46 women in total have left the sorority in solidarity and protest since October, according to CBS News.
The sisters wrote an official response to the event on September 16. Their letter noted the “core values of integrity, tolerance, generosity, personal dignity, and love of the institution.
The letter explains the details of the incident. Apparently, an official member of the organization didn’t want to extend the pledge membership.
"The Assistant Director of College Experience (ADCE), a member of AOII International, was present at Delta during the voting period, and she immediately wasn't sure if the bid could be extended to Samantha due to purely legal concerns," the letter reads.
The primary issue is that sororities are legally exempt from Title IX policies. These policies protect indivduals from exclusion for sex or gender.. Alpha Omicron Pi is one of three National Panhellenic Council sororities that does not have an official policy protecting transgender women.

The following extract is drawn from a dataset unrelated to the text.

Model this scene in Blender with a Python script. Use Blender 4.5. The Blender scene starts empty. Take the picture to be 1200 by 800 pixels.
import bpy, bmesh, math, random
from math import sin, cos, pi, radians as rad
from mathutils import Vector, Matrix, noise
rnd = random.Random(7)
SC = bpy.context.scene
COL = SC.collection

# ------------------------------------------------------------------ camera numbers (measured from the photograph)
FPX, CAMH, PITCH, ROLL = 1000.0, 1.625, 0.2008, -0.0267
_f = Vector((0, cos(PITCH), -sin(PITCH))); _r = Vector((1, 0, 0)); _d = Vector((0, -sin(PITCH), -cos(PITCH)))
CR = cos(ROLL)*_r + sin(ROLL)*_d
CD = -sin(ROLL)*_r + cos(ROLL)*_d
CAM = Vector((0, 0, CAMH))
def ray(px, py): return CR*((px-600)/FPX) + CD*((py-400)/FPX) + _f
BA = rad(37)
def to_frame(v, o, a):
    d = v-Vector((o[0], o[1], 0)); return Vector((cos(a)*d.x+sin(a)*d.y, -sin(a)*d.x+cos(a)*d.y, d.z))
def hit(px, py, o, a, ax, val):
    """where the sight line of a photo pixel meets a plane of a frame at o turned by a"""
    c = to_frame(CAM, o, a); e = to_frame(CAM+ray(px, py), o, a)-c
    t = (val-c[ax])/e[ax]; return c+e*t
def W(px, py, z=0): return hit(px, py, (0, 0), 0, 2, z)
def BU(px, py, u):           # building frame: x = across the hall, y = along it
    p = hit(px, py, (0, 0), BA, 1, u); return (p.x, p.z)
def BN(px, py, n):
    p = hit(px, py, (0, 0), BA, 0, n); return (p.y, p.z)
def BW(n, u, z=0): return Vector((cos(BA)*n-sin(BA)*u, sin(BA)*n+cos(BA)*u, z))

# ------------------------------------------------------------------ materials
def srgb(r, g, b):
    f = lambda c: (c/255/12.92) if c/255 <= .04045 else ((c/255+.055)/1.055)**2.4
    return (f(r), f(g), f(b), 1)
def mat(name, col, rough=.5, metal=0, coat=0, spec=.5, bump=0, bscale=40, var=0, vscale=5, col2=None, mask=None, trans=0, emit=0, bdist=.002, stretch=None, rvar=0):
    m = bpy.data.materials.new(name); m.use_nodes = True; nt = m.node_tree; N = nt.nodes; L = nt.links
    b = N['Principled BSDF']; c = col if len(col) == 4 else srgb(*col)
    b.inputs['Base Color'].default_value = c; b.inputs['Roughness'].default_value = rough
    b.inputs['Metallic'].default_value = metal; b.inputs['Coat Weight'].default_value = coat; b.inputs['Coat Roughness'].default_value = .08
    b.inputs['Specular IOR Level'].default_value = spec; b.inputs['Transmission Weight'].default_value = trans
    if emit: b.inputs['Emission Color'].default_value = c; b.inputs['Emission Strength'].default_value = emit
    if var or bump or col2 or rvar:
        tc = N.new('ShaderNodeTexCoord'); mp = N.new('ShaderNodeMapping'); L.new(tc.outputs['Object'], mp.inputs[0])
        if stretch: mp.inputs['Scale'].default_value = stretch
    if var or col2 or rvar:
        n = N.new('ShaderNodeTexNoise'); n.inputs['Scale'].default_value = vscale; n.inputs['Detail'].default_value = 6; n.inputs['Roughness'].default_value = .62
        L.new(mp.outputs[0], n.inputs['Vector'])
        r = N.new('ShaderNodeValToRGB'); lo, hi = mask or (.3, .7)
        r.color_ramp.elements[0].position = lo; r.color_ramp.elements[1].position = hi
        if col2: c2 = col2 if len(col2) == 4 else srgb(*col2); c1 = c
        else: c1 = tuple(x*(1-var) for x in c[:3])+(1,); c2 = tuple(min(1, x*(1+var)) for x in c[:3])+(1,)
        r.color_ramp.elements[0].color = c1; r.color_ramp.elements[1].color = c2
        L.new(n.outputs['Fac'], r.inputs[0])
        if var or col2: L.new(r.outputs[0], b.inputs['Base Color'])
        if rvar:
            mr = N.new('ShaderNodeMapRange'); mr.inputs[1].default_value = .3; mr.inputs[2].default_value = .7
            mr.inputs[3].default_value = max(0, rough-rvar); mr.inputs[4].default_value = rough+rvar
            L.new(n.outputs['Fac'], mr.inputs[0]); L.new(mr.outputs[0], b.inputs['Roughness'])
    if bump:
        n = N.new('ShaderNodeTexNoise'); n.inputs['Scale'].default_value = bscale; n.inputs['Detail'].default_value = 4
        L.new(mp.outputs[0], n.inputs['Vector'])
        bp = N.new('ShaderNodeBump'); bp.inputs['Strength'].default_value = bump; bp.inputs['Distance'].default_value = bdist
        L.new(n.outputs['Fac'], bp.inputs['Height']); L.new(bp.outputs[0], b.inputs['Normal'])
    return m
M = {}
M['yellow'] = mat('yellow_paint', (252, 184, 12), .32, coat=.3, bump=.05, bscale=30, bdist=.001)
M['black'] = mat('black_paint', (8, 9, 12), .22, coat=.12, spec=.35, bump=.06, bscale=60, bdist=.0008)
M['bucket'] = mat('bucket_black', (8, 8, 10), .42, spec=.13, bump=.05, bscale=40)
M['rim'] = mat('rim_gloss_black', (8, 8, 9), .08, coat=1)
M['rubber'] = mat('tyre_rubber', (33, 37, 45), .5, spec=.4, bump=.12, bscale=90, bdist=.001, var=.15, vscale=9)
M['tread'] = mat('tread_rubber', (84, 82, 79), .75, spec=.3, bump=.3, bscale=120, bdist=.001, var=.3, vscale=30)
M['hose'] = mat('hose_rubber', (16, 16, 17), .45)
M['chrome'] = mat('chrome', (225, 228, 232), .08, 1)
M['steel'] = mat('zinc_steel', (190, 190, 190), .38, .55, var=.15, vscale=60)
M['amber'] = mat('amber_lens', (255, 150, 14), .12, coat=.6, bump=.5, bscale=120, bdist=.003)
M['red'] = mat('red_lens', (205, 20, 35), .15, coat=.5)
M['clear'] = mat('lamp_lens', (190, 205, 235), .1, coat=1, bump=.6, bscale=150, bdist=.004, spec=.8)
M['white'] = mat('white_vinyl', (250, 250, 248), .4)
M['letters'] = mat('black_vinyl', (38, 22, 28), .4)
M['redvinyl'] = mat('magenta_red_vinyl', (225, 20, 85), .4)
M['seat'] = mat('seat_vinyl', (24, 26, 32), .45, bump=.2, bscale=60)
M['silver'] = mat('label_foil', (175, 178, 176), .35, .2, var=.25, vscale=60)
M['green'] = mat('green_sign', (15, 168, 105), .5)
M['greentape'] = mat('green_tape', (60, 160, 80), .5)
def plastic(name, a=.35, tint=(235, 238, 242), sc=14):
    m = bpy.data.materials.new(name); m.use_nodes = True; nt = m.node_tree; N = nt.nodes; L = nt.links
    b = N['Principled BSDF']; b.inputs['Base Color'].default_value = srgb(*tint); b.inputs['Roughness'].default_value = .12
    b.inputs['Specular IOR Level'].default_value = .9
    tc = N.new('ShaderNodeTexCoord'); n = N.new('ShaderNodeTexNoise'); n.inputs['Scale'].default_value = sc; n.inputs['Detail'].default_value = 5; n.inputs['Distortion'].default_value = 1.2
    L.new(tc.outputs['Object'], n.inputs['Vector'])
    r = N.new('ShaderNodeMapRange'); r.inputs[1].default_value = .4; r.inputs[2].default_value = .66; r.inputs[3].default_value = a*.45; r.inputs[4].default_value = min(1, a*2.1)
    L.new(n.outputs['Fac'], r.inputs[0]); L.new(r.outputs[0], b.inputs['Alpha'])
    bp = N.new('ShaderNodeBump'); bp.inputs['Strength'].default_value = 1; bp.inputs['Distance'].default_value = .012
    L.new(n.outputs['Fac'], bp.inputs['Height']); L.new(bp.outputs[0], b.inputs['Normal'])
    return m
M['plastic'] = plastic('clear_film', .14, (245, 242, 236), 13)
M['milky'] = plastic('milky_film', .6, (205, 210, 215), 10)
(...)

"Because there was no official policy in place addressing the membership of transgender women, the ADCE and AOII International were uncertain whether extending a bid to Samantha would violate the Title IX exemption it had from National Panhellenic Conference," the letter continues.
Unfortunately, this isn’t the first time that Alpha Omicron Pi denied a member for being trans, as Cosmopolitan notes.
Emily Kaufman at the University of Michigan was also denied a bid from the school’s chapter.
“I’m disappointed, Kaufman told Cosmo. “The dreams of a little girl were shattered into a thousand pieces.
In the Tufts Observer, Samantha expressed her gratitude to the sorority women, thanking them for their kindness.
“The current and former women of Delta chapter were never anything but kind and loving to me, she said. “[Those who stayed] are people who are using their positionality to change things for the better. [The members who left] are not people who are running away from a bad situation, they are people who have left an environment that’s unhealthy to them. Those two roles do not exist in opposition to each other.
We’re so proud of these women for taking a stand for what they believe in and fighting discrimination.